- Given exercise: Repeat exactly the lines of the listing below, please, starting with the first and ending with the line containing "room('basement_room', -1.3, 1.5, 3.052, 5.5, -3.1, -1.0, M_room)"; leave out the rest.
####################
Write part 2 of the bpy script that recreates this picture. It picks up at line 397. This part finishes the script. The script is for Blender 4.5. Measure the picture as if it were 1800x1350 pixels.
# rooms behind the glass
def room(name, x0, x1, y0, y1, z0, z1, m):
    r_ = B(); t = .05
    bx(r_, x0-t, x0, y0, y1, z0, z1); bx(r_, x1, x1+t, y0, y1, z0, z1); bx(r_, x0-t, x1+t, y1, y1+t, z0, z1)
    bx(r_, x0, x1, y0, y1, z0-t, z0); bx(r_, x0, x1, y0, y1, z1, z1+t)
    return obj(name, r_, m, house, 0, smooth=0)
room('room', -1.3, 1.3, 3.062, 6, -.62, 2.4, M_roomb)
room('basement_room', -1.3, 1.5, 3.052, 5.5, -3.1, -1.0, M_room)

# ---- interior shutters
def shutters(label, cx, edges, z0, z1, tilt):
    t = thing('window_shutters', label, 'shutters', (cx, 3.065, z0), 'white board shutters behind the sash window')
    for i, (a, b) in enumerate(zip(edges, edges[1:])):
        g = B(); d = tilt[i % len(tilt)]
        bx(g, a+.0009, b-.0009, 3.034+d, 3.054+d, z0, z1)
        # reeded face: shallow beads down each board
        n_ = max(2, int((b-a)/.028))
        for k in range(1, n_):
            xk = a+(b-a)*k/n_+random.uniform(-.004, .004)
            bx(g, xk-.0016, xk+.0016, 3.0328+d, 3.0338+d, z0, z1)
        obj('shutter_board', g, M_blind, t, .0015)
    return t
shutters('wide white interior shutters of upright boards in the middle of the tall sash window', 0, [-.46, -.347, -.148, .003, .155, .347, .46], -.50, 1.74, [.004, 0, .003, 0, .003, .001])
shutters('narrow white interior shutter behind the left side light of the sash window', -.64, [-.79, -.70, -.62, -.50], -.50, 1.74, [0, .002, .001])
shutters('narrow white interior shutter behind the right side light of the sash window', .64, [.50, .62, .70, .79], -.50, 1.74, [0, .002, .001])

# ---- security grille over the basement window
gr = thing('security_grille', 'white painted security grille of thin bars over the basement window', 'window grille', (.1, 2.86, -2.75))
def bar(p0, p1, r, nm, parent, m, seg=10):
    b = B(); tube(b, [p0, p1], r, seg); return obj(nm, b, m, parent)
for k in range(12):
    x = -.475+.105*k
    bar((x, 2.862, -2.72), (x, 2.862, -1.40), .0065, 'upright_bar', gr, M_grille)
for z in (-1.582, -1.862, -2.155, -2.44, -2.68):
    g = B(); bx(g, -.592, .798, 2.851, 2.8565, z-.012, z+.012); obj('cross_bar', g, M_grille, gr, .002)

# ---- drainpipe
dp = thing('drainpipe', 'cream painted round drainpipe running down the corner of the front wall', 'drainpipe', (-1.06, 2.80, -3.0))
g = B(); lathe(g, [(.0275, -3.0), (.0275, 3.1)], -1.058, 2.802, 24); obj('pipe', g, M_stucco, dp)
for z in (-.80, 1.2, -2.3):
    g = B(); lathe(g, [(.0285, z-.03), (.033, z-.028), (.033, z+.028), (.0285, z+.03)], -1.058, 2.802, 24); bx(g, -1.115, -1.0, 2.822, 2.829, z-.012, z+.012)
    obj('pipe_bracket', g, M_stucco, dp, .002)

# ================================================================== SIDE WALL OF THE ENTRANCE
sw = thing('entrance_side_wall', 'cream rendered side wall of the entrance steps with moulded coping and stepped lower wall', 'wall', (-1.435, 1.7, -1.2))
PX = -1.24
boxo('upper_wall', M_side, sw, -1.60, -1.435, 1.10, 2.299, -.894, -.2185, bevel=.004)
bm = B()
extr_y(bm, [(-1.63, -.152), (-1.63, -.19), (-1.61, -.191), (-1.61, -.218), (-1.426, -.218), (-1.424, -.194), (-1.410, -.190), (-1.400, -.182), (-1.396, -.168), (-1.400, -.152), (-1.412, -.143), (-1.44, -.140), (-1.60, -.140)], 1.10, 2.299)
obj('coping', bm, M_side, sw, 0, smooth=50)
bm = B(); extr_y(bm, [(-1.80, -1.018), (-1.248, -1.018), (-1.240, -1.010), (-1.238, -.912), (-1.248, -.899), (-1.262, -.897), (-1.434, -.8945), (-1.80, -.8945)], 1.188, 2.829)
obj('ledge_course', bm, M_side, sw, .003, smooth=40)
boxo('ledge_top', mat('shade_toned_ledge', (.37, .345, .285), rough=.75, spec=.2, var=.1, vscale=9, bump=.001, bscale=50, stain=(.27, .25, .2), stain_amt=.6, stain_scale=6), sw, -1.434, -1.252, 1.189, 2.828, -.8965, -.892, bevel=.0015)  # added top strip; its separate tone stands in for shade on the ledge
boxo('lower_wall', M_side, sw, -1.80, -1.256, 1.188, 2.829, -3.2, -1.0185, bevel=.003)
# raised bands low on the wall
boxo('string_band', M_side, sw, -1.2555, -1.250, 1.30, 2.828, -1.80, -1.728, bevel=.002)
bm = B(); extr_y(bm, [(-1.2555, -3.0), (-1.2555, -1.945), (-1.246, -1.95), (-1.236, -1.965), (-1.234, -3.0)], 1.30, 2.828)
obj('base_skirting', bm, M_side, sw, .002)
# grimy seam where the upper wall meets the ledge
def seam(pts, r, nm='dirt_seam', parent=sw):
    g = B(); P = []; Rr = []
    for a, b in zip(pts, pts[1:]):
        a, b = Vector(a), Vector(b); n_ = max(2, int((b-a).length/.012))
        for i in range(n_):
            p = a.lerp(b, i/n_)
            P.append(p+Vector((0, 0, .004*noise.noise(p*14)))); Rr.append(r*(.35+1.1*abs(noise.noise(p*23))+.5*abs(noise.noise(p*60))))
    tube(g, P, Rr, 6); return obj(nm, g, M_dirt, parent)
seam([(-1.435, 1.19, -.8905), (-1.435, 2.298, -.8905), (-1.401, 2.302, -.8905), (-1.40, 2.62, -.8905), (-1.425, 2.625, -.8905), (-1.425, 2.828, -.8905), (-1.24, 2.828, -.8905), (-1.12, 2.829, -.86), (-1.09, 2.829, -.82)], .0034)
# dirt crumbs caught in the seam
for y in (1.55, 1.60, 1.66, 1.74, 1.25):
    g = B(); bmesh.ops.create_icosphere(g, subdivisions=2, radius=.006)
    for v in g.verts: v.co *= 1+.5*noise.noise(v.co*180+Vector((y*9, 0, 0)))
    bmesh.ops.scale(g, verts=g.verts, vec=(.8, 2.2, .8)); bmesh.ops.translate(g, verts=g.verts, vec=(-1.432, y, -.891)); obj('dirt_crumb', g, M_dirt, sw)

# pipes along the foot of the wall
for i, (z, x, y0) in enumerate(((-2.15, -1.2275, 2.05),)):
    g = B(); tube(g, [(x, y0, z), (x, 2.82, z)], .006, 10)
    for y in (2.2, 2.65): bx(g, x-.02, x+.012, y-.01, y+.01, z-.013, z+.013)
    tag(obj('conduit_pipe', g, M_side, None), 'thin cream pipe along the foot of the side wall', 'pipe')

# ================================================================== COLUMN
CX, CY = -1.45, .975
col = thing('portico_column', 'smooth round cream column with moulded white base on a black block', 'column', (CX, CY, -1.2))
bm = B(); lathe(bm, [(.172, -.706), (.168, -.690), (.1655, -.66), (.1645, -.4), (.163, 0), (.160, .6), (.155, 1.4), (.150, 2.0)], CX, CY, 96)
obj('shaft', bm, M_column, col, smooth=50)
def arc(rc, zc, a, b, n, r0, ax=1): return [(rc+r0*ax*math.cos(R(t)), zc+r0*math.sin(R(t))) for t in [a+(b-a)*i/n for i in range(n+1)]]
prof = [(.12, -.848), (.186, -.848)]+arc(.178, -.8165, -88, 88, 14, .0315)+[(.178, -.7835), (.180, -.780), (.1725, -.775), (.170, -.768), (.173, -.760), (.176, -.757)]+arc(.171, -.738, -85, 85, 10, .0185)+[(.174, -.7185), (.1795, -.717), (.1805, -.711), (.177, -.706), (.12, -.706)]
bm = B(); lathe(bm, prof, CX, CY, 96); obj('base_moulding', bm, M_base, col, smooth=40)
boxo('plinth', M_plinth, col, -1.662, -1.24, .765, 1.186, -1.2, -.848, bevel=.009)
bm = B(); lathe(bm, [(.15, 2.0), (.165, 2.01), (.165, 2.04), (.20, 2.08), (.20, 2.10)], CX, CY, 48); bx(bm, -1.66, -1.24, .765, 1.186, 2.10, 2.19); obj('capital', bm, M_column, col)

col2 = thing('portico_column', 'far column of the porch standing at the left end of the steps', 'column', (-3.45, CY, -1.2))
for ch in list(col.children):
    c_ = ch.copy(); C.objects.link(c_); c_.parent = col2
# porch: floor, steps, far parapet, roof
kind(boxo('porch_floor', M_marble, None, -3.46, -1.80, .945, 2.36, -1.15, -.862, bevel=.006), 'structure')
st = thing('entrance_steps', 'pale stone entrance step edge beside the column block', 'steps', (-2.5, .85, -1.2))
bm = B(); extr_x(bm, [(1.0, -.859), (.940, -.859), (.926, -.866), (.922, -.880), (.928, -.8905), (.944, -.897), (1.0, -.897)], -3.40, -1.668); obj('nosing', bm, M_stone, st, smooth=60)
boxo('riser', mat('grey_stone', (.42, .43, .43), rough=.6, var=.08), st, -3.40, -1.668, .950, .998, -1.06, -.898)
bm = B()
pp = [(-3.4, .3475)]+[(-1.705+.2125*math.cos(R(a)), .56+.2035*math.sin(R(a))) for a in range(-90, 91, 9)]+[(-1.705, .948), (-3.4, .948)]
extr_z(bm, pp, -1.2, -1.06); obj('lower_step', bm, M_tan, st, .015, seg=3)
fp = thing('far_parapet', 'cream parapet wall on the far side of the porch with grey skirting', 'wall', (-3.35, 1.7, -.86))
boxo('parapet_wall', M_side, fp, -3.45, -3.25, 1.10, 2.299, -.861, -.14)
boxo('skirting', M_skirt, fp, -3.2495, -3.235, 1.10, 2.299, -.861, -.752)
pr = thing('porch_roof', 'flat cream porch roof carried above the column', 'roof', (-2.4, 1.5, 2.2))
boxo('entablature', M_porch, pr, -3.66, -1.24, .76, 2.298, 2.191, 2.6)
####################
- Reply to the exercise:
Write part 2 of the bpy script that recreates this picture. It picks up at line 397. This part finishes the script. The script is for Blender 4.5. Measure the picture as if it were 1800x1350 pixels.
# rooms behind the glass
def room(name, x0, x1, y0, y1, z0, z1, m):
    r_ = B(); t = .05
    bx(r_, x0-t, x0, y0, y1, z0, z1); bx(r_, x1, x1+t, y0, y1, z0, z1); bx(r_, x0-t, x1+t, y1, y1+t, z0, z1)
    bx(r_, x0, x1, y0, y1, z0-t, z0); bx(r_, x0, x1, y0, y1, z1, z1+t)
    return obj(name, r_, m, house, 0, smooth=0)
room('room', -1.3, 1.3, 3.062, 6, -.62, 2.4, M_roomb)
room('basement_room', -1.3, 1.5, 3.052, 5.5, -3.1, -1.0, M_room)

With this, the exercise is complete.